(Scripts that build scenes)
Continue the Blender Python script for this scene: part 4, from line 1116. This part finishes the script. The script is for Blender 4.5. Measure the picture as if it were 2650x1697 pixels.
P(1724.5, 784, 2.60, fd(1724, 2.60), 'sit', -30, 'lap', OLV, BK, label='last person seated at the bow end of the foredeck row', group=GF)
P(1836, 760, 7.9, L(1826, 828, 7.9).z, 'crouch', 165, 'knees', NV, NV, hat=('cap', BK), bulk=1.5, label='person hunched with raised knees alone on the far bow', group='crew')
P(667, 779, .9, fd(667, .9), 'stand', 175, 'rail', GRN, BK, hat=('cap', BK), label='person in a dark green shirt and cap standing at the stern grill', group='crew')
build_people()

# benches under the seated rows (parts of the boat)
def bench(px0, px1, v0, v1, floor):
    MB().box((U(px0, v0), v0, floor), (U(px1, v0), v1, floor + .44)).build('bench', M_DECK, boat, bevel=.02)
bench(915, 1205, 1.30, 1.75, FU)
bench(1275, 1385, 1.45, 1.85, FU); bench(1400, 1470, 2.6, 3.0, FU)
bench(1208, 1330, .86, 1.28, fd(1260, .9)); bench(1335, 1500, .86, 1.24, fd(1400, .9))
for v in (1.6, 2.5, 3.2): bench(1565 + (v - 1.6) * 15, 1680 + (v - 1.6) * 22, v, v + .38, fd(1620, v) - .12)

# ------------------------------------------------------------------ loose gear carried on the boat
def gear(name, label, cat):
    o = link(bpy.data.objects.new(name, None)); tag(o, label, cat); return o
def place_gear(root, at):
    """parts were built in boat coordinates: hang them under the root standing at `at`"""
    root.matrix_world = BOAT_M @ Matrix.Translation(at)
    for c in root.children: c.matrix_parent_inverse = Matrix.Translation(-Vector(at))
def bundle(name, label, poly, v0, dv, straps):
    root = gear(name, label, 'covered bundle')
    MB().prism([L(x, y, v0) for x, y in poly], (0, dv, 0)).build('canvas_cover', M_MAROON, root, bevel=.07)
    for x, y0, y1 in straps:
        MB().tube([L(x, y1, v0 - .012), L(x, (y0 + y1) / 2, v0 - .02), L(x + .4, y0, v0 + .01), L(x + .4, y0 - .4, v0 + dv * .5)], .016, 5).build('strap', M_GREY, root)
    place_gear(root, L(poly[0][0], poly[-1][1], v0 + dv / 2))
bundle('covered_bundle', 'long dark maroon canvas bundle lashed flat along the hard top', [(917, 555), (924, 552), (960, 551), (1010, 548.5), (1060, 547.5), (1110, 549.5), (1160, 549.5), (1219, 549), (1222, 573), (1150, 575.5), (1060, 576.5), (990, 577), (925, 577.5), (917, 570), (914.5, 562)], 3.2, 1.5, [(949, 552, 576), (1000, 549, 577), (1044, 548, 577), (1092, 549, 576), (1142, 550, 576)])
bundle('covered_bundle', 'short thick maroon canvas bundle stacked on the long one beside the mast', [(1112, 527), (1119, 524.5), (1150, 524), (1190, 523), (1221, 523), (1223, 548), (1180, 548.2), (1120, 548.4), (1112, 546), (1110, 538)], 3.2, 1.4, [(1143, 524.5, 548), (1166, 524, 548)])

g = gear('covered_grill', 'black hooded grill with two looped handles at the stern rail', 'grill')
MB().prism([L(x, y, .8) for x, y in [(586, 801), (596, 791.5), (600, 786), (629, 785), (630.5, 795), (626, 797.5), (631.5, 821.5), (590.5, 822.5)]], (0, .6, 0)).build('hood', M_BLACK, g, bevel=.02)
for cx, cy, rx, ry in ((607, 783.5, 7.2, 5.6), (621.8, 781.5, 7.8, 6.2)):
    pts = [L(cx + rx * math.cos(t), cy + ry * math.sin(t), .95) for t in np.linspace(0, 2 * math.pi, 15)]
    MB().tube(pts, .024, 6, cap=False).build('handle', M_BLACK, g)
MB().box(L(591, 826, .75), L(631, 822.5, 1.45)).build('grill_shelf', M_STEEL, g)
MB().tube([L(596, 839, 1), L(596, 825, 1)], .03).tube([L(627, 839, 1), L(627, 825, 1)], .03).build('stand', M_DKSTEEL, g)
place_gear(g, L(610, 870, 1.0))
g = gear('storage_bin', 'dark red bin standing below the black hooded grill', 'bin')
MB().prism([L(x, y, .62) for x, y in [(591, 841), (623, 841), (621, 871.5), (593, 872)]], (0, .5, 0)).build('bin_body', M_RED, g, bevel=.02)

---

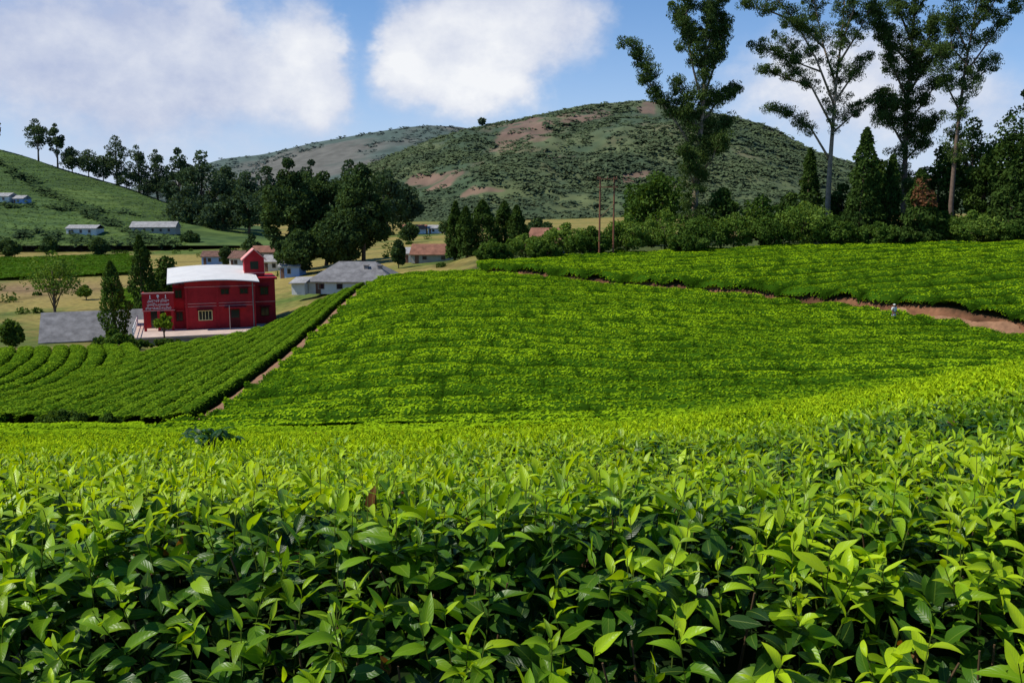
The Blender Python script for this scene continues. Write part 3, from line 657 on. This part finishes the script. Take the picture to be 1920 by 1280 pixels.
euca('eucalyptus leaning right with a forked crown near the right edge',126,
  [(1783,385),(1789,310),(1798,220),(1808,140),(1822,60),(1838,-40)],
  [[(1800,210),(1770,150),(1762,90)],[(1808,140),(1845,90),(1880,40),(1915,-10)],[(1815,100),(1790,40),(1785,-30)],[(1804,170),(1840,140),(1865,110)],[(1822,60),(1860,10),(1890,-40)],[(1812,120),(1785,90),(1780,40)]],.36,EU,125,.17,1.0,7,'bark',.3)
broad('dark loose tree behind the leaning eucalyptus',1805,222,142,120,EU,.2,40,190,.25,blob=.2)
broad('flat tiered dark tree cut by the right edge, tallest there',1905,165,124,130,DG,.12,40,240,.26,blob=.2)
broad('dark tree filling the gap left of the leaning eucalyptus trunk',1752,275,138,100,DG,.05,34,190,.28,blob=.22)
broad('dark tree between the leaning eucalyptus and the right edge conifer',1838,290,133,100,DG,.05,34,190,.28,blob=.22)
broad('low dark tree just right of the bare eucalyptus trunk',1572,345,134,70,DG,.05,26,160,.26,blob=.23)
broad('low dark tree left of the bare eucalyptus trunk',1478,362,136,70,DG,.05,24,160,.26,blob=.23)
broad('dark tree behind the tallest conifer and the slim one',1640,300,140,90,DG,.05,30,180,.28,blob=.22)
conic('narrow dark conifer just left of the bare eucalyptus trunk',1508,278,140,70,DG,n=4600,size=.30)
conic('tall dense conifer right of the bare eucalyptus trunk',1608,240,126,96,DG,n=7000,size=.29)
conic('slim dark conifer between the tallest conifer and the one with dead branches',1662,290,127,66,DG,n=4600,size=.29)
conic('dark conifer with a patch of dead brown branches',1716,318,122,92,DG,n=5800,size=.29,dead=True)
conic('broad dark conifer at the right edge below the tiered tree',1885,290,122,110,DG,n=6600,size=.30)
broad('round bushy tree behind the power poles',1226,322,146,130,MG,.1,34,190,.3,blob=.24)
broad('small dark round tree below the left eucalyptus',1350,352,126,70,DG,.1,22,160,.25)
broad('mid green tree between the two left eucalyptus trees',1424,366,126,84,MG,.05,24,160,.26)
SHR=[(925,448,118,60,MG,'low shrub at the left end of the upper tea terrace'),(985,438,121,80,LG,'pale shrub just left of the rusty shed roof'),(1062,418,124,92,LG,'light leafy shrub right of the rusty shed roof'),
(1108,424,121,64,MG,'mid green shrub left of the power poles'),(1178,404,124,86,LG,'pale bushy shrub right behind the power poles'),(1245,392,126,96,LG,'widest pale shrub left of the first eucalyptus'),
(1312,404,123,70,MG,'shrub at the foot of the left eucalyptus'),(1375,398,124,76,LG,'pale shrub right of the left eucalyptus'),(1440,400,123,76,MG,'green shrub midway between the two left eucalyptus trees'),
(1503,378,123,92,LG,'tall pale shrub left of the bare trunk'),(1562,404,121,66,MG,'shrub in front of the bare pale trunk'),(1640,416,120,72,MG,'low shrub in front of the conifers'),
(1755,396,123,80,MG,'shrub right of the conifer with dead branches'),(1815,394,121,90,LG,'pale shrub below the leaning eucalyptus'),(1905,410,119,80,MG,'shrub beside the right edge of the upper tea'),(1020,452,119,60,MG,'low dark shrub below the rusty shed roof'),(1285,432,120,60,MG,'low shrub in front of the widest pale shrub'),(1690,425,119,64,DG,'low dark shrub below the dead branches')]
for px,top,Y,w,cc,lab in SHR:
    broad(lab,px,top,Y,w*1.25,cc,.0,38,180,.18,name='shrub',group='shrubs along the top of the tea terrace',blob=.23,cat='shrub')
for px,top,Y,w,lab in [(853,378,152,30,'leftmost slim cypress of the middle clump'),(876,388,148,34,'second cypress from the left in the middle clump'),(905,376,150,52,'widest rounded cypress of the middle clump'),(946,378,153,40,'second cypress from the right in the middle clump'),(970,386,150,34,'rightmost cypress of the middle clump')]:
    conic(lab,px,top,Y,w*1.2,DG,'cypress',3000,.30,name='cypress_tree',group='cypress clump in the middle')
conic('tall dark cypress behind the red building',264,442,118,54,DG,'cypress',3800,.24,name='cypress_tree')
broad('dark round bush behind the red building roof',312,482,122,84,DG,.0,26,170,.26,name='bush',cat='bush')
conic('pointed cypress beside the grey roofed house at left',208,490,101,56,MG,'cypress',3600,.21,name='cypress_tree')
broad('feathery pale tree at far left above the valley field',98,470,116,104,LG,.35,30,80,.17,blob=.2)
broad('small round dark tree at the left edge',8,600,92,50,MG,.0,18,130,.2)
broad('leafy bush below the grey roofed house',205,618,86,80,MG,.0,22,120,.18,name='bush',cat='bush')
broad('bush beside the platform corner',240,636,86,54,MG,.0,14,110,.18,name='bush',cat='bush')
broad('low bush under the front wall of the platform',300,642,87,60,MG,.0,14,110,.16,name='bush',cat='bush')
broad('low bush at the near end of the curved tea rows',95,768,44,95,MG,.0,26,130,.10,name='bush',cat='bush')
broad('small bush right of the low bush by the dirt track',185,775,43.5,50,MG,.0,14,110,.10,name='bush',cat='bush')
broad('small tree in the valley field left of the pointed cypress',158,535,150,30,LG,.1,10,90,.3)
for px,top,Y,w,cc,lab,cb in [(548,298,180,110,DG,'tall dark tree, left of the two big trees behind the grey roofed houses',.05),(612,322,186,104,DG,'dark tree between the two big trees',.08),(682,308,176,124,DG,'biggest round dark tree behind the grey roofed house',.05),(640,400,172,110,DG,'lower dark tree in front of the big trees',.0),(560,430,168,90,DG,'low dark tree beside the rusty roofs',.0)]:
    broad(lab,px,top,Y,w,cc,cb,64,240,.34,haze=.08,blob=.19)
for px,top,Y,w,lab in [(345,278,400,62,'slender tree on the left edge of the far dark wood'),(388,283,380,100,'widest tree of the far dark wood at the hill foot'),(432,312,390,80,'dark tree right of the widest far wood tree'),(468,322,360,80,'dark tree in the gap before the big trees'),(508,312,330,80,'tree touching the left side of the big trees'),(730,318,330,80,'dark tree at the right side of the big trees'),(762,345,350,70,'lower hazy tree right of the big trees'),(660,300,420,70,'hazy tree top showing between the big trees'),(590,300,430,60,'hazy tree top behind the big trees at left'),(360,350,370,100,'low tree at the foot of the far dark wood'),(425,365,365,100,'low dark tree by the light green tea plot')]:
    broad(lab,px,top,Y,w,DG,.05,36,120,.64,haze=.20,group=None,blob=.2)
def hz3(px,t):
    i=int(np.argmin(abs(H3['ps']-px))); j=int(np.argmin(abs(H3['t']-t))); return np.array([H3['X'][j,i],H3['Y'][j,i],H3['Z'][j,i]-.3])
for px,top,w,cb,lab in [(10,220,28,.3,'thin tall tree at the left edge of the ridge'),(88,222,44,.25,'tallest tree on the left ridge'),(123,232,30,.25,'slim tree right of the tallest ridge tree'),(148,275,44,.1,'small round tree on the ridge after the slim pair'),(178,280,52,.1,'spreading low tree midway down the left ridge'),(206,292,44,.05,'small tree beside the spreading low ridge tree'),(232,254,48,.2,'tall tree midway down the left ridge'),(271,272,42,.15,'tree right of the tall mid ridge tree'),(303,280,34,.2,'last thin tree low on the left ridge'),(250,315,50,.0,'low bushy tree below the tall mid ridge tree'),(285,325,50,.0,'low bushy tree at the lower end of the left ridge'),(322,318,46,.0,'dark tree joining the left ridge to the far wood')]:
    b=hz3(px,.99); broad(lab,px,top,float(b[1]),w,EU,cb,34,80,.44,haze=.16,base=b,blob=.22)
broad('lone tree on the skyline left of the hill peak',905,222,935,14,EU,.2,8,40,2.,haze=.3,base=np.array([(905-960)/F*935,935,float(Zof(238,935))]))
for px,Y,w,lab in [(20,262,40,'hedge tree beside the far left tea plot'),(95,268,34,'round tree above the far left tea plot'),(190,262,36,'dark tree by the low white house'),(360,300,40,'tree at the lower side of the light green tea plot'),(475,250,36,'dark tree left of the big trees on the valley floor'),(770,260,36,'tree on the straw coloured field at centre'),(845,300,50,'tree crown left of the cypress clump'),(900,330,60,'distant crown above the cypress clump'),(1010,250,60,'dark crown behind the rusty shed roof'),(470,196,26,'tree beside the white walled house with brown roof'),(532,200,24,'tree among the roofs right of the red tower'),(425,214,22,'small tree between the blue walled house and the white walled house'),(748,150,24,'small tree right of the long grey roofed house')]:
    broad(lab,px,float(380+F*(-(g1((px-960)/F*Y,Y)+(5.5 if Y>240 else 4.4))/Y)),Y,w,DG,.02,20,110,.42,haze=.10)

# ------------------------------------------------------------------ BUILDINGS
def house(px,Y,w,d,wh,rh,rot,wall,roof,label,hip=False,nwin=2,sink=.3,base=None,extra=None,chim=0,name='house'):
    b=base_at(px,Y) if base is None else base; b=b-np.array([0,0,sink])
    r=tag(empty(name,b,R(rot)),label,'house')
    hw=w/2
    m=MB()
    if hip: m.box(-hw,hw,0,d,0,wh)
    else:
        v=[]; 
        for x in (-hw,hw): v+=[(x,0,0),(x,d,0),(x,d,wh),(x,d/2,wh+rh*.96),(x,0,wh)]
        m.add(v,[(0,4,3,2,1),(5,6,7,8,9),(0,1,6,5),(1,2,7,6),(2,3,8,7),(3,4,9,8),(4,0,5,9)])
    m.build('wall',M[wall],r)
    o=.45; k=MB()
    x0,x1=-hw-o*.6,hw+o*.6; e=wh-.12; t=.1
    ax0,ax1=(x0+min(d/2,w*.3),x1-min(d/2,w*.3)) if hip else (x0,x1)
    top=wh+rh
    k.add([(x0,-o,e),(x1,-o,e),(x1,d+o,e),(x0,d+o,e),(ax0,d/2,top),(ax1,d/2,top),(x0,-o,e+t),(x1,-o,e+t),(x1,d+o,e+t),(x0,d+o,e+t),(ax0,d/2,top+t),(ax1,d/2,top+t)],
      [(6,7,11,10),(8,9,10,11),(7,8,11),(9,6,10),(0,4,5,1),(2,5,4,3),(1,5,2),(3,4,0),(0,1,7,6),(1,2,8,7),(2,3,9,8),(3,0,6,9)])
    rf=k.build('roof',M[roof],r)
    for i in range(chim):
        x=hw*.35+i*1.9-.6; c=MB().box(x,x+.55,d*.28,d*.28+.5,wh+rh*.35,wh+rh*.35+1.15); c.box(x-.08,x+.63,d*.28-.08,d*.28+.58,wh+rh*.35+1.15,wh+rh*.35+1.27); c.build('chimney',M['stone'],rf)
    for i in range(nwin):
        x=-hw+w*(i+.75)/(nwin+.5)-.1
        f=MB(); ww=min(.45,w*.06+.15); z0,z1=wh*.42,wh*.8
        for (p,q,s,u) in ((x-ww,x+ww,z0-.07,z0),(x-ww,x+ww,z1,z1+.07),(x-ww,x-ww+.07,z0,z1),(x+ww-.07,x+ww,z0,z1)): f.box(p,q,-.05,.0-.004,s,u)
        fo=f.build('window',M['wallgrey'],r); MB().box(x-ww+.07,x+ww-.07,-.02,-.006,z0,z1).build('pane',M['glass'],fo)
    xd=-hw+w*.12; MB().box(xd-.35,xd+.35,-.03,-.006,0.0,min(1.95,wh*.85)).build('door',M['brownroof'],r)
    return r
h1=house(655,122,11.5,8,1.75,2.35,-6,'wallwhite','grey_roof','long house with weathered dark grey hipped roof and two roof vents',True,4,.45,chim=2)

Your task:
Your task is to extract exactly the lines starting at the line with "Continue the Blender" and ending at the line with "build_people()", including both ends, and no other lines.

Expected output:
Continue the Blender Python script for this scene: part 4, from line 1116. This part finishes the script. The script is for Blender 4.5. Measure the picture as if it were 2650x1697 pixels.
P(1724.5, 784, 2.60, fd(1724, 2.60), 'sit', -30, 'lap', OLV, BK, label='last person seated at the bow end of the foredeck row', group=GF)
P(1836, 760, 7.9, L(1826, 828, 7.9).z, 'crouch', 165, 'knees', NV, NV, hat=('cap', BK), bulk=1.5, label='person hunched with raised knees alone on the far bow', group='crew')
P(667, 779, .9, fd(667, .9), 'stand', 175, 'rail', GRN, BK, hat=('cap', BK), label='person in a dark green shirt and cap standing at the stern grill', group='crew')
build_people()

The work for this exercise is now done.